Is such a thing possible? As the Soviet Union showed, it most certainly is. A totalitarian state like Iraq wouldn’t be likely to have someone who would tell the boss that his WMD money was being spend on lavish parties and foreign bank accounts. So nobody spoke up. In fact, as Warren notes, it’s possible that key people also thought that Iraq had WMDs, and orders were given to use it. Atropine was bought to protect troops from weapons that weren’t there. Hussein ordered the Iraqi Army to use chemical shells that no one had – but even commanders on the field didn’t know that there were no weapons. Since there was almost no communication between units in the Iraqi Army or Republican Guard, no one knew what the others were doing.

But moreover, from the perspective of the CIA, you’d be fooled too. Your radio traffic would have talk of WMDs. Defectors would speak of programs they saw that were either Potemkin forgeries or only on paper. Every indication would be that Iraq had WMDs and they could be used at a moment’s notice – but because we were relying on the same intelligence as the Iraqi leadership, we were also being drawn into the forgery. We’d get close to a “smoking gun” only to find that it was a fake – exactly the kind of trickery used to fool Saddam Hussein.

Who would have known the truth? Certain generals (the ones who were stealing the money), and Uday and Qusay. With the two thuggish sons of Saddam now roasting hell, getting the truth from them is now impossible. Likely they were duping their old man into giving them plenty of resources dedicated to procuring liquor, cars, and cash rather than anthrax, smallpox, or sarin. If there was a deception, it was one that could only exist in a compartmentalized country run by fear like Iraq.

When the UN inspectors showed up, the Iraqis wouldn’t be willing to disclose that their weapons programs didn’t exist. Those who believed they did wouldn’t want to reveal the truth, and those who were in on the scam would have had to face the brutal wrath of Saddam had the truth been revealed. Despite the fact that this admission would have saved the regime, no one in Iraq would have been willing to speak up or the entire ediface would have crashed down on them.

Would this then mean that the war in Iraq was based on a fraud? No, the truth about Iraq is already clear. While WMDs were the most talked-about causus belli, they were not the only one. The invasion of Iraq ended a brutal dictatorship, restricted the flow of money, arms, and aid to terrorists, is creating fundamental changes for the better in the region, and has demonstrated the resolve of the United States to the world. In the end, if the WMDs were a deception, the deception came from the Iraqi side and not ours, and the right choice was made based on the evidence that existed at the time.

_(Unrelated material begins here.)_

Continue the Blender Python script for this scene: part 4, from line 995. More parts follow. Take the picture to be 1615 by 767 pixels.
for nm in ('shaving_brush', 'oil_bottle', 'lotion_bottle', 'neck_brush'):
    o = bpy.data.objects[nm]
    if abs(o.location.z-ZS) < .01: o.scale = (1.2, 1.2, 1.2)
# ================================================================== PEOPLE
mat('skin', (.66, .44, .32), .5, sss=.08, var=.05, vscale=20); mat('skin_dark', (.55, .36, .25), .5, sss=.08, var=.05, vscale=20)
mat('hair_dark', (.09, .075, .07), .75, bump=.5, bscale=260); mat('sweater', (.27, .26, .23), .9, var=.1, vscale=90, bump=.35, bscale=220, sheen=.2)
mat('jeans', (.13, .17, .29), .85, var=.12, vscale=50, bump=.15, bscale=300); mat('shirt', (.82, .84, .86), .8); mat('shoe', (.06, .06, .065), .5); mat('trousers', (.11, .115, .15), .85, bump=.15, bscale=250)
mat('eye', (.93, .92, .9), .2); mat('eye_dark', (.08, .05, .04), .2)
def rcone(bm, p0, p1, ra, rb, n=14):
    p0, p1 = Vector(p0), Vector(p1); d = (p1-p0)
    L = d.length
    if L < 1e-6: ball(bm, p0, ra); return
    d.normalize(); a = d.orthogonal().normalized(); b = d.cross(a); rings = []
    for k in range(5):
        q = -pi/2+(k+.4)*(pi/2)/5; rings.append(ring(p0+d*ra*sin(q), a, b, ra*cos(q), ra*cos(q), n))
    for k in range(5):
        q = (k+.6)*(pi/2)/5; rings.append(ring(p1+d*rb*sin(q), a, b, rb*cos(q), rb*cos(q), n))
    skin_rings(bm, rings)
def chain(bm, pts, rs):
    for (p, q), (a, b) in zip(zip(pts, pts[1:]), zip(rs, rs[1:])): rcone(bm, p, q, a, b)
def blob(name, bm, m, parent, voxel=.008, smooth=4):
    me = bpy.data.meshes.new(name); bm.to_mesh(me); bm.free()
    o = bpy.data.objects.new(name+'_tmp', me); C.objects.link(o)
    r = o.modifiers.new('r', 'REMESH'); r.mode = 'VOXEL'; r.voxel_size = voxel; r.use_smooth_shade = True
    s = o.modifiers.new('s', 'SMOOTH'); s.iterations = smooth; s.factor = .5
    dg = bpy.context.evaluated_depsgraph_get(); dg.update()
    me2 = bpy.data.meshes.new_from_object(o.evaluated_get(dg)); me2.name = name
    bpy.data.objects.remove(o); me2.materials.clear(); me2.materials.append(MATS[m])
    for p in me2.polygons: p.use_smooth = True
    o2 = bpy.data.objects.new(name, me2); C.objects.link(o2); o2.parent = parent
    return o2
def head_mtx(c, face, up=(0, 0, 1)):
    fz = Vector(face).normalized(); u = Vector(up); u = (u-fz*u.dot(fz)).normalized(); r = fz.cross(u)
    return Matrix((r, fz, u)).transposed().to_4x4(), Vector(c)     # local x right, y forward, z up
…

UPDATE: Michael Ledeen expresses some skepticism about the idea and wonders what implications such a discovery would have about our intelligence system. I agree that the complete lack of human intelligence at the CIA was one of the main reasons this theory remains plausible. What’s even more worrying is the CIA’s fundamental unwillingness to investigate theories that go against their preconceptions – we need a shakeup in the intelligence community, and we need it now.